God tries to encourage Elijah, and by mystically transporting him to Mount Sinai (Horeb) where, like Moses,  Elijah stays on the mountain for 40 days and 40 nights.  There, he is granted an extraordinary vision that offers those of us who believe today one of the most effective ways of explaining God’s presence in our lives.  Like Moses, and like many of us, Elijah seeks evidence that God is real!  God wants to help and sends a great wind, but God is not in the wind.   Then God sends an earthquake, but God is not in the earthquake, nor is God in a fire.  But Elijah – like many of us – does perceive God’s reality in Kol D’mamah Daka, a still small voice.

Yes, if we listen very carefully we can perceive God’s will for us in a voice that speaks to us from the quiet stillness of our hearts.  It is that voice that encourages us to make the choice to use our talents in whatever ways we can for the benefit of others.  But the Voice only encourages; it does not compel.

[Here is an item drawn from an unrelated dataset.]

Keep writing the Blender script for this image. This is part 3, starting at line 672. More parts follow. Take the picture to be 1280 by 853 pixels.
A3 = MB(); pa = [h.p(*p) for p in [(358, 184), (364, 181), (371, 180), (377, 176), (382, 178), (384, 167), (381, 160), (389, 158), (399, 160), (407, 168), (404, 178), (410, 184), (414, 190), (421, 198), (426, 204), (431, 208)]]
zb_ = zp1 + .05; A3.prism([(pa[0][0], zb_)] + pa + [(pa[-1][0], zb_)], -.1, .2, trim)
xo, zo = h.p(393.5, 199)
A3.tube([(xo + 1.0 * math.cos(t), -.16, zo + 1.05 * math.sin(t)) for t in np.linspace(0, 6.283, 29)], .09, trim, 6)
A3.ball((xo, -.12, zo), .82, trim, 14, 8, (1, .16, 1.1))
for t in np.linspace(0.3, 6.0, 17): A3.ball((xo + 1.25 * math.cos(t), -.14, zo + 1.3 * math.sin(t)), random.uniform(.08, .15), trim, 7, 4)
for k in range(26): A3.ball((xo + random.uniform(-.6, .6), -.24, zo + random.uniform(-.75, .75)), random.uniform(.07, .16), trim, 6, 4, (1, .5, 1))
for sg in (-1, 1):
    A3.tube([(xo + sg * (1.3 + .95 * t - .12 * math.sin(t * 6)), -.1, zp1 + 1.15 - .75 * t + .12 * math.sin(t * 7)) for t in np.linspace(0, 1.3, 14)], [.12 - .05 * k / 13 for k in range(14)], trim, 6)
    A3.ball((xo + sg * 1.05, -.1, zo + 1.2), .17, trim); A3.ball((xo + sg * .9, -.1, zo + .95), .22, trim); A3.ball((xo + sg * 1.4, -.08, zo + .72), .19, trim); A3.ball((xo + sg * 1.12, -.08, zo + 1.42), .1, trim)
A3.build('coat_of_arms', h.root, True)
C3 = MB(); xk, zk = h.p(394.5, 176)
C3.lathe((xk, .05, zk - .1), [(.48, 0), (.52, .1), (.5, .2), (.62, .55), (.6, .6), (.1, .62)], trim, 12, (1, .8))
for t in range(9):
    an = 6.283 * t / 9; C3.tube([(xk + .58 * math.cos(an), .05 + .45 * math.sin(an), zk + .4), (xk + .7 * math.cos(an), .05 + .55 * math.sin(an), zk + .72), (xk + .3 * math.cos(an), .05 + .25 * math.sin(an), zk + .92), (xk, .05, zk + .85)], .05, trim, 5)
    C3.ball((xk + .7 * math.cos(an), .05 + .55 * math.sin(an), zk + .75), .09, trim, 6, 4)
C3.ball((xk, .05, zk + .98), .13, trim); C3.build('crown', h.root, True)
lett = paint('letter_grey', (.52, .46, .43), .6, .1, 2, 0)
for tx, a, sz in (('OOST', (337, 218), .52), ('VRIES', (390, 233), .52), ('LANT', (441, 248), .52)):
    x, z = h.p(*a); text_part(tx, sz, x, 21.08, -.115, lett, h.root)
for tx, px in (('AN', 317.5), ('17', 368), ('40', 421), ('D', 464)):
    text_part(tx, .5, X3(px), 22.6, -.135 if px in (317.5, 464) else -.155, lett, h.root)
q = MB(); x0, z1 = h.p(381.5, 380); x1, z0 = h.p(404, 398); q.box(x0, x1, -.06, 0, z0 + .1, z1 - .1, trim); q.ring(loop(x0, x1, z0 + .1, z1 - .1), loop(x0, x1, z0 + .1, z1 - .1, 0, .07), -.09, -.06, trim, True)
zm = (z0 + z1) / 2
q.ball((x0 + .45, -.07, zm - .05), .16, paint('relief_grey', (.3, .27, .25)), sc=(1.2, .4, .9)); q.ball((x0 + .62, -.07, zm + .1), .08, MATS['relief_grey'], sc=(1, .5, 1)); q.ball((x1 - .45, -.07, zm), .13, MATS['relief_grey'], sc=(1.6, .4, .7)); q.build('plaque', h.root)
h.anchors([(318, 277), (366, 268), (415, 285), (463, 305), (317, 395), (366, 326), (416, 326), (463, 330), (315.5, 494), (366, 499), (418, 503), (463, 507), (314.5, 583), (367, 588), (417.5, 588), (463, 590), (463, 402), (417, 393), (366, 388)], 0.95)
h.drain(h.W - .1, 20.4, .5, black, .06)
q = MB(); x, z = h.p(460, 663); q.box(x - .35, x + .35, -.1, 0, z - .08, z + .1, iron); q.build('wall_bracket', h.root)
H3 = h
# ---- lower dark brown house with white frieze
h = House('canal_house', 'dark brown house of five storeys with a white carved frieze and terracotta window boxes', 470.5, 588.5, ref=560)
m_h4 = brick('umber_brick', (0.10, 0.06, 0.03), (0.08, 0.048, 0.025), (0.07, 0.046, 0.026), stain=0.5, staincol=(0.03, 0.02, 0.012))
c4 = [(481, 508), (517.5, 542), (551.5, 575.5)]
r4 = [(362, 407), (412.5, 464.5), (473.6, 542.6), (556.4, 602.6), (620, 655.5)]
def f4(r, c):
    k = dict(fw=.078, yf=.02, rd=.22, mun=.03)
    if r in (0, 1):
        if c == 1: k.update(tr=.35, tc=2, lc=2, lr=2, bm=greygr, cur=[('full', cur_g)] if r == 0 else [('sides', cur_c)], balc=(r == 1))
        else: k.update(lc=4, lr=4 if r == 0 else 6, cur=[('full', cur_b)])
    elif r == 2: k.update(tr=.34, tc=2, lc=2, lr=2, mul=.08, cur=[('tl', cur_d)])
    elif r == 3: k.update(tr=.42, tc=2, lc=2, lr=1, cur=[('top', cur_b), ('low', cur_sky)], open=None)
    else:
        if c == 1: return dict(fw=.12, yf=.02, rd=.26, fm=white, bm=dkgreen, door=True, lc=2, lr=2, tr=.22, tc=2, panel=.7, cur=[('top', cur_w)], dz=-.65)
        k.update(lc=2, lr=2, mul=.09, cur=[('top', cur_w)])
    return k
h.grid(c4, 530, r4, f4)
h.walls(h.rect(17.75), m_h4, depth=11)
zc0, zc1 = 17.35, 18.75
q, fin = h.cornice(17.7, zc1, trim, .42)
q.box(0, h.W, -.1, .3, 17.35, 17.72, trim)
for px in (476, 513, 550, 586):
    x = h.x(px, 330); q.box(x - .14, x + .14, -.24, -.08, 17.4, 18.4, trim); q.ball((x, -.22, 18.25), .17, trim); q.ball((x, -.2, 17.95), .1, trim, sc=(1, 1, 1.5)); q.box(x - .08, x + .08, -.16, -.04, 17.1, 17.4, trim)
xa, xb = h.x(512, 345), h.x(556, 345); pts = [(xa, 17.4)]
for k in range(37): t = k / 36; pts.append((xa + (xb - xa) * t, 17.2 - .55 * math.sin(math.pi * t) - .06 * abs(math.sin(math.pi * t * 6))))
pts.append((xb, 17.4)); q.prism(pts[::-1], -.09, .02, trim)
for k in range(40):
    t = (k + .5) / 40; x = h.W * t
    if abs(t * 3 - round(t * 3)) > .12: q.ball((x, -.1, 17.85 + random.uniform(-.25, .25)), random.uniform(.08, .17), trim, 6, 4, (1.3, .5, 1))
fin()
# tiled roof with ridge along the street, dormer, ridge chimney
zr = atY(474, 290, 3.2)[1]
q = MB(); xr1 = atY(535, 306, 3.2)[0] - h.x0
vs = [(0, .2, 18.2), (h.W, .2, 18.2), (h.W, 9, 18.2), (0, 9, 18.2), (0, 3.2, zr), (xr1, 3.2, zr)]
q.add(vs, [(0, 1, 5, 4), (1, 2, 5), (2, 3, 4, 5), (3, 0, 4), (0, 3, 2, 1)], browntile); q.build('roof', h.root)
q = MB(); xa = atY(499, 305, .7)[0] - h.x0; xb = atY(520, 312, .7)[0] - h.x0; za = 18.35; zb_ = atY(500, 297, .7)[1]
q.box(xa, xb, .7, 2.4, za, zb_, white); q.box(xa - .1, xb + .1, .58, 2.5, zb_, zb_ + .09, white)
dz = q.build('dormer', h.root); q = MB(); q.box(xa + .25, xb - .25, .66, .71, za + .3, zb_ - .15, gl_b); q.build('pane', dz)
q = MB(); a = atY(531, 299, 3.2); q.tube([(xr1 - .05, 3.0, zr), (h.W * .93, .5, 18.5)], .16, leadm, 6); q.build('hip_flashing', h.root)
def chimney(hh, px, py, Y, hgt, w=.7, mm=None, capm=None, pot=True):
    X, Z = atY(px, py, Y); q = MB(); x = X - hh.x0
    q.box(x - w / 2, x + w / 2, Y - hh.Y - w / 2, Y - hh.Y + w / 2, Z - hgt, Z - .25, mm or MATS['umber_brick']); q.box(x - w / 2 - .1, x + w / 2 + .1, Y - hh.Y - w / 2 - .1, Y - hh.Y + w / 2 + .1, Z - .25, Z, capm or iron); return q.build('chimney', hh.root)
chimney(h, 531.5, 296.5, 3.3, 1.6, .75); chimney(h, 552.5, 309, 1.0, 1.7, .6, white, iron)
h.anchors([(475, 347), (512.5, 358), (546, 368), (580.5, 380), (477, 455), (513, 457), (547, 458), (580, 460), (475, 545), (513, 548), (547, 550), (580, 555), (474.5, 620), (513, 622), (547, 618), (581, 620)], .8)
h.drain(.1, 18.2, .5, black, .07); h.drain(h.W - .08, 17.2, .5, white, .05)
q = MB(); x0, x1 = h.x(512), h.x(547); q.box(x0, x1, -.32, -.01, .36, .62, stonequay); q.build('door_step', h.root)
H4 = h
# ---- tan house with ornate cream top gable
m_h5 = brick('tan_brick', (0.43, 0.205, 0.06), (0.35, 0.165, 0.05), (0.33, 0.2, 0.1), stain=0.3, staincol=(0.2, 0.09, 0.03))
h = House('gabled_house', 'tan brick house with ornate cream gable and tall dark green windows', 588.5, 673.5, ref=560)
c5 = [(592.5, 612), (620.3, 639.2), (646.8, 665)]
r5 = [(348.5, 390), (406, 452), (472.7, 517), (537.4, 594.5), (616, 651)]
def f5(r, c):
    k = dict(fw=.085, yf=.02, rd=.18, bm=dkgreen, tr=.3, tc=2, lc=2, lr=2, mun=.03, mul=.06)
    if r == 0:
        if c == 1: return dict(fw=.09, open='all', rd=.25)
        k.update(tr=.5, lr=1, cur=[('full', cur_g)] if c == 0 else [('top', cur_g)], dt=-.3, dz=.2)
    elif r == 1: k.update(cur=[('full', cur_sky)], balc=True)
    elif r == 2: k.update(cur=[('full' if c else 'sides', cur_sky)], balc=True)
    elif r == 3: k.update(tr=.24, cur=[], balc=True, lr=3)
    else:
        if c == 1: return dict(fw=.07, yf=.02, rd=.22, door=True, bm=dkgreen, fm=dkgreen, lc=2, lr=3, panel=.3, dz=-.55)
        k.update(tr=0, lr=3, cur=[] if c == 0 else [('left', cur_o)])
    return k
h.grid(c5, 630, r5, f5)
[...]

The choice as to how we use our talents is ours, alone.

As profound and wonderful as it was, not even God’s voice could lift the cloud of despair from Elijah. Thus, the time has come for him  relinquish his role as God’s prophetic representative.  The Eternal One tells Elijah to anoint Elisha to serve as prophet in his place.

This should not be perceived as punishment.  At the waters of Meribah (Numbers 20) God knew that Moses’ unparalleled career had to end and that he would not be the one to lead the Children of Israel —despite his desire to do so—into the Promised Land.  Like Moses and Elijah, we must all some day let go of the raison d’etre of our lives and trust others to carry on our work.

Those of us who aspire to be servants of the Almighty, like Moses and Elijah, can find valuable instruction here.  Our task is to do as much as we can for as long as we can. We must realize, though, that our prime years of productive service will not last forever.  That knowledge should give us urgency to make the most that we can out of every day that we have.  And, as the time approaches for us to let go, seek to empower others to carry forward the work that gives meaning and purpose to our lives.